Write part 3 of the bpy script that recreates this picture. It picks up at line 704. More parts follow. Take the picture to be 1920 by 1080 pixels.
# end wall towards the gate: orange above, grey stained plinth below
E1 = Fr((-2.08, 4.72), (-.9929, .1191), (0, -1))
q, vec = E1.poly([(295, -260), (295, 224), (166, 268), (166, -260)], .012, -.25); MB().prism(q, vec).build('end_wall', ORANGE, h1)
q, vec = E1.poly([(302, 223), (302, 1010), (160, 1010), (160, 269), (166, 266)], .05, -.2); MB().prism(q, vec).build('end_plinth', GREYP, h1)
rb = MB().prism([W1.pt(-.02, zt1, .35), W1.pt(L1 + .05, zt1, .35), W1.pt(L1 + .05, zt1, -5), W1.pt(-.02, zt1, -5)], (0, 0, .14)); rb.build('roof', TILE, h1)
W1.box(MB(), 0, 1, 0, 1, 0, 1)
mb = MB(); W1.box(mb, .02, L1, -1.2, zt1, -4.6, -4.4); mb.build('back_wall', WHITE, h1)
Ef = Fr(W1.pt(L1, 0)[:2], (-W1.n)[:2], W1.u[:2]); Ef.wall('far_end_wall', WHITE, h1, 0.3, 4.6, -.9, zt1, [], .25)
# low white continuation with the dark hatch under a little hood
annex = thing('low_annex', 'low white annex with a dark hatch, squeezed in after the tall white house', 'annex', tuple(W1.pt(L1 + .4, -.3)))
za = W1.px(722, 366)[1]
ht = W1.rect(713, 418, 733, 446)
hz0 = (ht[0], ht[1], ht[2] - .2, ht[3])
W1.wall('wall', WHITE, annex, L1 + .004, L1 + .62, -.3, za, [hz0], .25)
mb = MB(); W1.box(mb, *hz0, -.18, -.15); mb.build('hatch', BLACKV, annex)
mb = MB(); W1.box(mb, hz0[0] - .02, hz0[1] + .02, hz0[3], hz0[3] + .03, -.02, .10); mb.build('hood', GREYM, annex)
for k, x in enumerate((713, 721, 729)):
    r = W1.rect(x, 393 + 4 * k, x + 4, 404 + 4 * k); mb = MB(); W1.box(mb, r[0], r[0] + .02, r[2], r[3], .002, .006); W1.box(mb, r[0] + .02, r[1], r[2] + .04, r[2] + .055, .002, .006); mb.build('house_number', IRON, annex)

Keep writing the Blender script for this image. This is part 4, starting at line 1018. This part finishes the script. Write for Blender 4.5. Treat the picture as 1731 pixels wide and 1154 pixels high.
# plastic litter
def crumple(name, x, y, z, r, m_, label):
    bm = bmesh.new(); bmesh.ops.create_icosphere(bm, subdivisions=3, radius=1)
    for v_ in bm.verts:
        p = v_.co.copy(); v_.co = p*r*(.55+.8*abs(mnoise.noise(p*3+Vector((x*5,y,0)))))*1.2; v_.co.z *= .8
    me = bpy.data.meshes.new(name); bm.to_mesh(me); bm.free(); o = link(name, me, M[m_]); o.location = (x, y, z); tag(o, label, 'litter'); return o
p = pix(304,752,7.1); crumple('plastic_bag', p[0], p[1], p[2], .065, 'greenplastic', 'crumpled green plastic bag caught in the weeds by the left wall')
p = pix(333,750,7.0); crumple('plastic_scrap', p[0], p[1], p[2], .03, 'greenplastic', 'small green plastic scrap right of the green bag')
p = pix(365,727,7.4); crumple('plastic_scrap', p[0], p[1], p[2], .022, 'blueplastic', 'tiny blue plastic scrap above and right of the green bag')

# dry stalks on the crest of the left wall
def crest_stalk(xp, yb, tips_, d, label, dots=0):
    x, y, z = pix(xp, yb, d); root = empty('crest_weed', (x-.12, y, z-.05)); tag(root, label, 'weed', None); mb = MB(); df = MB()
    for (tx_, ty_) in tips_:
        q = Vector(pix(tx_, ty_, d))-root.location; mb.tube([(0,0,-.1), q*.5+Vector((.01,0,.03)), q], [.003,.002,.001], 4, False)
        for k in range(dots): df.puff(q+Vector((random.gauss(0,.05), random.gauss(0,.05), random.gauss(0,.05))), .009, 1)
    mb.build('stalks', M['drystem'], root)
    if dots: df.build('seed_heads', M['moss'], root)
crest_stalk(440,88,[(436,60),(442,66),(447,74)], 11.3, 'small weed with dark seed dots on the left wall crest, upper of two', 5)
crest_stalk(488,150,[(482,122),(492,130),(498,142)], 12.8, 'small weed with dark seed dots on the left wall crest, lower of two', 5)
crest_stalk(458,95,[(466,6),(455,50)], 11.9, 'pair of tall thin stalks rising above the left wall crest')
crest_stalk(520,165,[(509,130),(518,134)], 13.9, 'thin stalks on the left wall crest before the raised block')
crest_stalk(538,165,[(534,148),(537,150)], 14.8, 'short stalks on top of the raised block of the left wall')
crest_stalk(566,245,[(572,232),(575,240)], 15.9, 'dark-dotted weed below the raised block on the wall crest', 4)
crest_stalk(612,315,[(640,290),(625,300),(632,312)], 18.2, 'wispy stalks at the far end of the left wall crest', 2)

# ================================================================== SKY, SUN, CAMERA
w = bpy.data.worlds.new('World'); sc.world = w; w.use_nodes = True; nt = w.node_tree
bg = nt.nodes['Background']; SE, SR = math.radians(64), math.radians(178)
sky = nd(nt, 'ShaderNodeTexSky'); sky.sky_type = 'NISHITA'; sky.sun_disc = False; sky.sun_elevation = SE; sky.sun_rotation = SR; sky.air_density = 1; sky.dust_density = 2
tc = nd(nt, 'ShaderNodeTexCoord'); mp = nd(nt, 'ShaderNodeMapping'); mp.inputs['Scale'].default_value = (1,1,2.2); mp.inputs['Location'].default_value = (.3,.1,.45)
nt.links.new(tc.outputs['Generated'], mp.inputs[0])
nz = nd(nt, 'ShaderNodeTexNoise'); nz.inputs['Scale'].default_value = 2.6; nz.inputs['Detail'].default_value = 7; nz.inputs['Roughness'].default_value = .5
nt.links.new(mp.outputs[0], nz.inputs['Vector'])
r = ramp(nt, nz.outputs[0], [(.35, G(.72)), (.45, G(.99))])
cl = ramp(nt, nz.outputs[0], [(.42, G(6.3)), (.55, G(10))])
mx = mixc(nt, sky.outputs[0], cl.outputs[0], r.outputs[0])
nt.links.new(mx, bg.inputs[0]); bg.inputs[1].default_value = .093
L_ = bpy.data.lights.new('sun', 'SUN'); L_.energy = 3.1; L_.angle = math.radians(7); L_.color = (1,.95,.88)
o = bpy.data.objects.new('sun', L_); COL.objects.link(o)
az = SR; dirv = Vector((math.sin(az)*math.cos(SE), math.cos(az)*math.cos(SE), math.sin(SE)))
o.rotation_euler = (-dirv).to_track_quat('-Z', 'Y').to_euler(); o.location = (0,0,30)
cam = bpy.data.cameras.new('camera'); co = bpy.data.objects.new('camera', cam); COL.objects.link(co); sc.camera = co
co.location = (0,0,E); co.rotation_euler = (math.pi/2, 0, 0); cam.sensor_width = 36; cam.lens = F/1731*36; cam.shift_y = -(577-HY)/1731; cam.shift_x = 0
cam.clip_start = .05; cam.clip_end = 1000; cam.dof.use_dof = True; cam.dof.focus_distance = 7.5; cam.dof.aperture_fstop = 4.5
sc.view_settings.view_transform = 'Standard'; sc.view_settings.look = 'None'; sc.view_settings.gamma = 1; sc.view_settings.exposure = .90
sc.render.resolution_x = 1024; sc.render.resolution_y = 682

● ● ● ●

▶ _Problem requirements_:
Output the section opening with the line that has "Keep writing the" and closing with the line that has "p = pix(365,727,7.4);". Keep both end lines and leave out the rest.

▶ _Response to the exercise_:
Keep writing the Blender script for this image. This is part 4, starting at line 1018. This part finishes the script. Write for Blender 4.5. Treat the picture as 1731 pixels wide and 1154 pixels high.
# plastic litter
def crumple(name, x, y, z, r, m_, label):
    bm = bmesh.new(); bmesh.ops.create_icosphere(bm, subdivisions=3, radius=1)
    for v_ in bm.verts:
        p = v_.co.copy(); v_.co = p*r*(.55+.8*abs(mnoise.noise(p*3+Vector((x*5,y,0)))))*1.2; v_.co.z *= .8
    me = bpy.data.meshes.new(name); bm.to_mesh(me); bm.free(); o = link(name, me, M[m_]); o.location = (x, y, z); tag(o, label, 'litter'); return o
p = pix(304,752,7.1); crumple('plastic_bag', p[0], p[1], p[2], .065, 'greenplastic', 'crumpled green plastic bag caught in the weeds by the left wall')
p = pix(333,750,7.0); crumple('plastic_scrap', p[0], p[1], p[2], .03, 'greenplastic', 'small green plastic scrap right of the green bag')
p = pix(365,727,7.4); crumple('plastic_scrap', p[0], p[1], p[2], .022, 'blueplastic', 'tiny blue plastic scrap above and right of the green bag')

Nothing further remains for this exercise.